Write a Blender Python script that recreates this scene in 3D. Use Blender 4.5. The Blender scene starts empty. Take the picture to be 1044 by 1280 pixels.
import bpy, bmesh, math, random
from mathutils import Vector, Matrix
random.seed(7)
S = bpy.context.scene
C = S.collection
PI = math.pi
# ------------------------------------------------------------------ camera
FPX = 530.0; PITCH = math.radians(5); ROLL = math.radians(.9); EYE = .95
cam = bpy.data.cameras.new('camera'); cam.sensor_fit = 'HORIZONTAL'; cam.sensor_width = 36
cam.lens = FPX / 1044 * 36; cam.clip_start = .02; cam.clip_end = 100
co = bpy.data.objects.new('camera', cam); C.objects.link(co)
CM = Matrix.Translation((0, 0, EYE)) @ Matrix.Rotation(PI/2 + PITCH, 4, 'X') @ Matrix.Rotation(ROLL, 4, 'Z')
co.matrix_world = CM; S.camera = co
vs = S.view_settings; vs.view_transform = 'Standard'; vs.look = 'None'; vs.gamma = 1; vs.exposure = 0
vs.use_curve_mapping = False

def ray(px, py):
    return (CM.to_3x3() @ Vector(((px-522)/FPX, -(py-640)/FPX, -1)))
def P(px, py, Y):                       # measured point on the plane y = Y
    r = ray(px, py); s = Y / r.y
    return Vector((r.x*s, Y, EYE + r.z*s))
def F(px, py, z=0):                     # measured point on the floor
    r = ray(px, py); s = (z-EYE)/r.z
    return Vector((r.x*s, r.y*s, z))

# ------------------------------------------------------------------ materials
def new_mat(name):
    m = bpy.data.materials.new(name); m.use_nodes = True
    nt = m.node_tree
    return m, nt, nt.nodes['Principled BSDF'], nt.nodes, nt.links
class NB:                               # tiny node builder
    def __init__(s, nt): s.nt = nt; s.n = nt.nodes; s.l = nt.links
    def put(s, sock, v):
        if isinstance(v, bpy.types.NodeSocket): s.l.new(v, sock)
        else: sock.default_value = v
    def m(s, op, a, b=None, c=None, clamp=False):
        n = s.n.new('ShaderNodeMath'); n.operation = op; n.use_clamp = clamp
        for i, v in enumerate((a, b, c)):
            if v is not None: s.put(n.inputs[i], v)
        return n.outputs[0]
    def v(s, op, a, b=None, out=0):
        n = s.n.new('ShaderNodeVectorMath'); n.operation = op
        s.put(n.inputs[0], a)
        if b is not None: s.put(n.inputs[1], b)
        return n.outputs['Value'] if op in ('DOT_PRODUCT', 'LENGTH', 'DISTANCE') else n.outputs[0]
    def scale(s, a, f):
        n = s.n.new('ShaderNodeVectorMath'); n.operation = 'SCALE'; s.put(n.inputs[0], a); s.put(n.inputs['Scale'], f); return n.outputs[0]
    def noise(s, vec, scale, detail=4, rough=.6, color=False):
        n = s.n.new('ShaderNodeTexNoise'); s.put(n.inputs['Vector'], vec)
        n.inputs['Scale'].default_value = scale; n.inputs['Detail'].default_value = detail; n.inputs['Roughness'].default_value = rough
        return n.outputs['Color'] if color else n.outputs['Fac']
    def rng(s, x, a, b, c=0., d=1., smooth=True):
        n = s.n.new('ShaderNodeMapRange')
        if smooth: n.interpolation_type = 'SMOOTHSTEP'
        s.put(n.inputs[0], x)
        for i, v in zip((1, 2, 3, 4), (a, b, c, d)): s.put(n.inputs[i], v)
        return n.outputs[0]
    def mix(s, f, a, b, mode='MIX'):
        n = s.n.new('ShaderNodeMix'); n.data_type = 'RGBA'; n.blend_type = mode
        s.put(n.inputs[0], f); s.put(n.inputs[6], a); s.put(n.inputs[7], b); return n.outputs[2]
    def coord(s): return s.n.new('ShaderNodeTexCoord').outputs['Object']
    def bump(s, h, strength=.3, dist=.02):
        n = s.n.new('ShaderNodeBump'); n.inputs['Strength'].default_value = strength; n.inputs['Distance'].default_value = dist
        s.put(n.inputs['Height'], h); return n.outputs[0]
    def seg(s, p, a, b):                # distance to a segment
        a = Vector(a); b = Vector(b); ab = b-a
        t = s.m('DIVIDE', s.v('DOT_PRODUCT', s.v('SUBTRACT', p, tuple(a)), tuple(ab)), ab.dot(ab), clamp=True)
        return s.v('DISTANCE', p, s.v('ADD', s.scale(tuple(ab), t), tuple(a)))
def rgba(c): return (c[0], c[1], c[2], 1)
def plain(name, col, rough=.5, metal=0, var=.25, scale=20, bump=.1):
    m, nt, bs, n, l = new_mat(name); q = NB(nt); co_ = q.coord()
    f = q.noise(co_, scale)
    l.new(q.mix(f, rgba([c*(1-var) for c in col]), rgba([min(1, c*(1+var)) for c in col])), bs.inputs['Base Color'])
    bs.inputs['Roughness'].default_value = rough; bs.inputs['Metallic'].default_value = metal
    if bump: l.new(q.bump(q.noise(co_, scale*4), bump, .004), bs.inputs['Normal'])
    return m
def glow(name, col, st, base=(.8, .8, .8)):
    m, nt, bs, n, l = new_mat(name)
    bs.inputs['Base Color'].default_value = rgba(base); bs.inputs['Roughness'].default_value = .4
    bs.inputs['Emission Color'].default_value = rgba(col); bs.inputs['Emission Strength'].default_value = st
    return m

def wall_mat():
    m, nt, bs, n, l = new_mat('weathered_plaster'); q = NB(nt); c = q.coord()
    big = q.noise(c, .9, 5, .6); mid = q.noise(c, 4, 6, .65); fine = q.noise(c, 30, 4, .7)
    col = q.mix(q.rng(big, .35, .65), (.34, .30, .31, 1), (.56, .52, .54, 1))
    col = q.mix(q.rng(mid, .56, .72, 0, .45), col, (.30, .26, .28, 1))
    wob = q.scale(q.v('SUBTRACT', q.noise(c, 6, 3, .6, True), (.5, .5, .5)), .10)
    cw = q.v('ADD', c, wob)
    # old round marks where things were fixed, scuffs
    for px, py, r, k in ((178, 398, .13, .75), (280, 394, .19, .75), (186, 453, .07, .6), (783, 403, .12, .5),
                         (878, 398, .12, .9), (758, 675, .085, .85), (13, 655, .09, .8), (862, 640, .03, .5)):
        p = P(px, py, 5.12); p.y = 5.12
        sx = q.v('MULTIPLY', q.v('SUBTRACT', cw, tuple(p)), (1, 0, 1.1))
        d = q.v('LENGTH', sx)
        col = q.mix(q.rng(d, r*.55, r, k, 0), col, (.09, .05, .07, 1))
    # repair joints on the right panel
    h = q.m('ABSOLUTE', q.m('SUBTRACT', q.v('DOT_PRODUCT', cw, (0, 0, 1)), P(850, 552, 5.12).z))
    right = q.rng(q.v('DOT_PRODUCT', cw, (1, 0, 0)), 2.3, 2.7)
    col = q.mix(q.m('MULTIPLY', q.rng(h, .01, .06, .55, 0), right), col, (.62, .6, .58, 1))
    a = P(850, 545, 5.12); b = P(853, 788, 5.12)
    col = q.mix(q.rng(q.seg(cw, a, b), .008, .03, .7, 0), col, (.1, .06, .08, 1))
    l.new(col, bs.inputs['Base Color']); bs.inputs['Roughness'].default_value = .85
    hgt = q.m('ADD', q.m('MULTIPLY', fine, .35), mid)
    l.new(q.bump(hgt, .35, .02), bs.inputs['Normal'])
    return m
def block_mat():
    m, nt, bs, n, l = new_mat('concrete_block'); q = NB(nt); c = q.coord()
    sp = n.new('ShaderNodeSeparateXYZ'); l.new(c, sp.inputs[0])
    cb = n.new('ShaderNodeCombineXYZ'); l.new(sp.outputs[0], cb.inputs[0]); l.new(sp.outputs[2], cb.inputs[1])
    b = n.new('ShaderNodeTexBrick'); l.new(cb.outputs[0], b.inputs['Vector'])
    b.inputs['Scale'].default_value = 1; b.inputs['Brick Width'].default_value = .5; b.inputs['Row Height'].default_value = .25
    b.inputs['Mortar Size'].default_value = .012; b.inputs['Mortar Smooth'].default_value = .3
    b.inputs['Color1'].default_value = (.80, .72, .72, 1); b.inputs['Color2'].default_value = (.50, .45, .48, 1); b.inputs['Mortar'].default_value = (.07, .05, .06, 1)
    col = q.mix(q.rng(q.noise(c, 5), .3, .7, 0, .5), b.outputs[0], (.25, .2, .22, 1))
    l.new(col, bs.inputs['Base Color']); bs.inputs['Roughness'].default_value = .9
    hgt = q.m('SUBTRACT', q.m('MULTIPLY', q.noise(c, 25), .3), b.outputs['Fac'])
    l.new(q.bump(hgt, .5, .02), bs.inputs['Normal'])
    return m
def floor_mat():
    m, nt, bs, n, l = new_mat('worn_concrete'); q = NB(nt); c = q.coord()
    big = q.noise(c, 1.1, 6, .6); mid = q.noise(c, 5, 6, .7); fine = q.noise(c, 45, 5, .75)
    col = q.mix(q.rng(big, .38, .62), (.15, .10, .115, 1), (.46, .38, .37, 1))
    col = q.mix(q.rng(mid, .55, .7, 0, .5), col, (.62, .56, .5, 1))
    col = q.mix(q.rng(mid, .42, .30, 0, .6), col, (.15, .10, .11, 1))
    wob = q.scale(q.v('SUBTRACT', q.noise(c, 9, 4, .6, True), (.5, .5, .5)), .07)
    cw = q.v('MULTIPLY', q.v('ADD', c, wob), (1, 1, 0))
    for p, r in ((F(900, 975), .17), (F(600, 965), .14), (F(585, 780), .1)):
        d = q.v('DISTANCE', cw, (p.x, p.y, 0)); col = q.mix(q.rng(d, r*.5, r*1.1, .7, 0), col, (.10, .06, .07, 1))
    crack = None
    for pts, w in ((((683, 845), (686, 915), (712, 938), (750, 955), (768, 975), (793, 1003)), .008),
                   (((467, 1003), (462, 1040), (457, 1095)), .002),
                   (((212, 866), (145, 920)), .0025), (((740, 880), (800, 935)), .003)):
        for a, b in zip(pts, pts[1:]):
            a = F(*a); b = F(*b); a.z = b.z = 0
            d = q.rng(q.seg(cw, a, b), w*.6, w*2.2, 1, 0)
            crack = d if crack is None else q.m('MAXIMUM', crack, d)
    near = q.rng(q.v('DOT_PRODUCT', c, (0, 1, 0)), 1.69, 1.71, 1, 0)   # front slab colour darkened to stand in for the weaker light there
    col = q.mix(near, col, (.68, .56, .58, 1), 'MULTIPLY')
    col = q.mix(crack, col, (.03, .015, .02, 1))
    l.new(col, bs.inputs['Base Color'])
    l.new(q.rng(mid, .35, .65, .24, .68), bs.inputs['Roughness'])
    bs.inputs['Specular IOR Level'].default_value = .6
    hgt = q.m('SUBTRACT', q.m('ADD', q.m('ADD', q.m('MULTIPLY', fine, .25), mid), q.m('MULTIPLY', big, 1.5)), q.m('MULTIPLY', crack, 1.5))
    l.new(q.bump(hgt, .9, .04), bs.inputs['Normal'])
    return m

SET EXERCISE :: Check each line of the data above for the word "near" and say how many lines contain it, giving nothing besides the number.

EXERCISE OUTPUT :: 2